Most inferior gear (not the same as cheap, since some cheap gear can be excellent) have unacceptable coloration, and what happens when you listen to bad recordings on them is that those colorations will exacerbate the deficiencies of the bad recording. The frequency anomalies are often exaggerated, the stereo imaging collapses, and the distortion and noise are amplified. When you use quality gear that's as neutral as possible, at the very least you are providing no exaggeration and distortion, and the inferior recording will simply stand on its own, without having its flaws amplified, while whatever fidelity that has remained in the recording can now be heard more clearly. In fact, I was surprised by how much information was actually contained in those crappy old cassettes--certainly far more than I could have predicted, and I have been listening to them for decades and know them like the back of my hands. So if crappy old cassette dubs can sound much better on good gear, so can lossy files (but read on--this has a catch).
But, I also need to mention that if you have lossy files that were encoded a long time ago using old algorithms (for example, old inferior mp3 encoders from the 90's, and encoded at 128 kbps constant bitrate), then yes, their flaws will become even more evident when you listen on quality gear. The smear of the transients, the lack of resolution, the distortion, the metallic fakeness...etc will all become more evident with good gear--to the point of being a bit annoying. This is because digital encoding using inferior algorithm will cause very different kinds of undesirable artifacts than old analog recordings like the cassettes I mentioned. So if you have really old lossy files with low bitrate, I highly suggest you re-rip those files with modern quality encoders. I find that with the latest stable iteration of the LAME engine using variable bitrate and set to even just standard quality, it will already sound vastly superior to those old rips. With even higher settings, you will get essentially transparent lossy files that only those with dog-like hearing will be able to tell apart from the lossless version, and even among those people, the subtle differences can only be heard via concentration. In normal everyday situations, if you simply played a piece of music for a golden-ear friend to listen to, I doubt the person will be able to tell they are listening to a high quality lossy files if you didn't tell them.
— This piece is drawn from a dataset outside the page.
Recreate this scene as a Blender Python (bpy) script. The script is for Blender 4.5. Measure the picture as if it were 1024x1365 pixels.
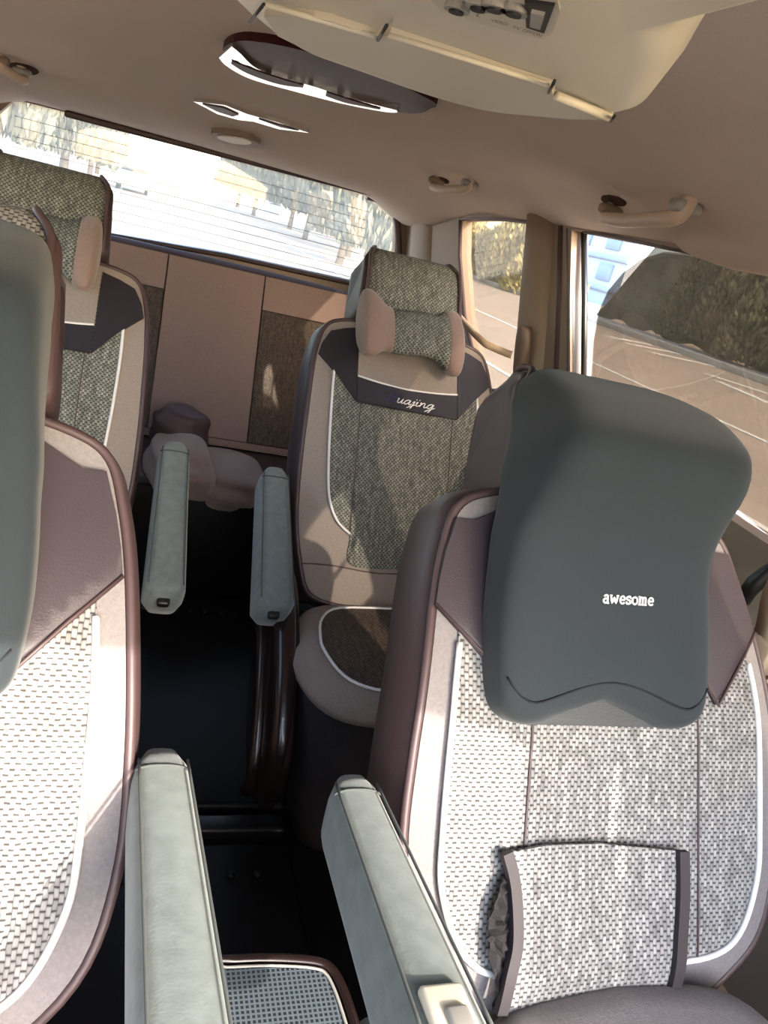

My name's Rob too, so that's two Rob's saying much the same thing.
I absolutely agree about the comment regarding common sense, and it's usually the lack of common sense that's the fuel for me long rants. In a way, I spend time writing these long posts because I want to shake some sense into as many members who might benefit from a dose of pragmatism as possible, so that the overall head-fi culture will stop breaking people's wallets and bank accounts with alarming frequency--especially that very often these unnecessary purchases really don't add up to anything truly meaningful.
When I see posts where a typical college student has something like half a dozen different headphone amps and buying expensive balanced custom cables, it just makes me a little sad, because they could've spent that money on something else such as actually eating healthy instead of eating instant noodles all the time. I even know someone who's on welfare, but because of all the brain-washing from this community, he ends up constantly buying and selling headphones and amps and his spending continues to escalate, despite the fact he can't afford any of it. He could've been perfectly happy had he stayed with the first headphone that had really blown him away and cost very little (The M50), but he keeps reading the forum and keeps being tempted by all the posts where people crap on what he was already very happy with, saying how much better this and that is, or that he NEEDS this and that amp for the "synergy" and so on. It's often a bunch of ass-backwards advice and suggestions that only makes things worse for someone financially, instead of helping them achieve satisfaction without them having to break their bank accounts.
I have more than a few times received PM's from members who are afraid to speak up publicly in the forums about their findings, but in the PM's, they admit to me that when they compared this and that expensive piece of gear against the much cheaper one, they really couldn't hear any meaningful differences. These members are afraid to speak up about it because they know they'll get attacked and ridiculed. The fact that this community culture has caused that kind of fear and intimidation is a part of this so-called "tragedy" I've been talking about.
Lunatique,
What you've described is the nature of humanity. There are elements of any population sample who have addictive personalities, there are elements in any population who seem to be completely focused on what others think about them, there are elements of any population sampling who freely offer advice to others, while know little to nothing whereof they speak.
Such is life and the larger the sample size the greater the frequency of such sightings. Don't let it get you down. Just keep offering your wisdom and insights, and realize there are some who will hear what you say and put your principles to work. Realize that Skylab is also a very reasonable fellow and provides tons of great and good advice to Head-Fi readers. There are those who reject, those who hear and benefit and there are those who hear and pervert. Thank you for wanting to help our little community.